2. Firstly, it was said that the judge had allowed the appeal on the basis that the first Claimant was the primary carer of a British child and that the child would be required to leave the UK if she were removed. However that was not made out and the first Claimant could not benefit from the Zambrano judgment as she was not the primary carer - she was a primary carer. The judge had speculated about the Claimant's husband needing to cease employment.
3. Secondly, it appeared that the judge had unlawfully shifted the burden of proof by saying that no evidence had been submitted by the Secretary of State namely that she had not established that the first Claimant's husband had any previous experience in looking after a small child.
4. Thirdly and finally, in terms of Article 8, there was no reason why family life could not continue between the parties in India.
5. Permission to appeal was granted and thus the appeal came before me on the above date.
6. For the Secretary of State Mr Staunton relied on the grounds of application. In particular there was nothing to say that the first Claimant's husband would have to keep on working. The judge had misapplied the burden of proof in paragraph 12 of the decision. There had been no adequate assessment under Article 8.
7. For the Claimants Ms Bustani acknowledged that the judge may have fallen into error in saying (paragraph 12) that the Secretary of State had submitted no evidence that the child's father had any previous experience looking after a small child on a full-time basis and no evidence had been submitted that he would be in a position to make suitable arrangements for the care of the child if the mother was removed from the UK. However that was as far as the criticism went. His findings were crystal clear on which parent was the primary carer. It was important to look at paragraph 12 in its entirety. The judge had explained that the first Claimant was a full-time housewife and that her husband worked extensive hours so that she did not need to work and concentrate on bringing up the children.
8. The judge had set out the position clearly in paragraph 13 of the decision. The judge had found there were only two possible options if the first Claimant was required to leave the United Kingdom. The findings stated there were perfectly reasonable ones and open to the judge and there was no error.
9. Finally the conclusion under Article 8 was perfectly adequate. The child was a British citizen.
10. I reserved my decision.
Conclusions
11. The application made by the Claimants was under paragraph 15A namely the "derivative right of residence" contained in the Immigration (EEA) Regulations 2006. Under (4)(a) of paragraph 15A a person satisfies the criteria if that person is "the primary carer of a British citizen". Under (7) a person is to be regarded as a primary carer if that person is the person who has "primary responsibility for that person's care".
12. Accordingly the outcome of the case turns on whether or not the judge was entitled to conclude that the first Claimant was the primary carer of the children.
13. The burden of proving that rests on the Claimants but if the judge thought otherwise by referring to the fact that "the Respondent had submitted no evidence ..." (paragraph 12) then he was clearly mistaken.
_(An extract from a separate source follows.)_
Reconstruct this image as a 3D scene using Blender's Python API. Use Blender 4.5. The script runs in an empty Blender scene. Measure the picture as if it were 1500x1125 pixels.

It may be noteworthy that he did set out the correct burden and standard of proof in paragraph 6 of his decision. However he went on to make clear findings in this regard saying in paragraph 12:-
"I consider that there is clear and undisputed evidence that the first appellant is the primary carer of the UK child. The father worked full-time as a taxi driver, he worked ten hour shifts and was often working at nights and early mornings. The first appellant was a full-time housewife, her husband worked extensive hours so that she did not need to work and concentrate on the upbringing of the children. No evidence had been submitted of the family having domestic assistance and I have no cause to find otherwise than the first appellant is the primary carer of the UK child."
14. In my view these are perfectly sustainable and adequate reasons why the judge was concluding that the first Claimant was the primary carer of the UK child. The judge went on to note that in the absence of the first Claimant the Sponsor might well have to give up work. In addition he said that in the absence of the first Claimant he was satisfied any alternative arrangements would not be suitable and that the UK child would be unable to remain in the UK without her mother. On the basis of the evidence presented to him this was a perfectly reasonable finding to make. In terms of Article 8 ECHR the judge referred to Section 117B(6) of the 2002 Act which provided that it is not in the public interest to remove a person with the parental relationship with a qualifying child and it would not be reasonable to expect the child to leave the UK. The judge correctly noted that the child was a UK citizen and therefore a qualifying child at 117D of the Act. It is difficult to see how the judge could have made any other finding.
15. In my view there is no material error in law by the judge who gave clear and lucid reasons why he found as he did. It follows that the decision must stand. I am continuing the anonymity order.


Notice of Decision
16. The making of the decision of the First-tier Tribunal did not involve the making of an error on a point of law.
17. I do not set aside the decision.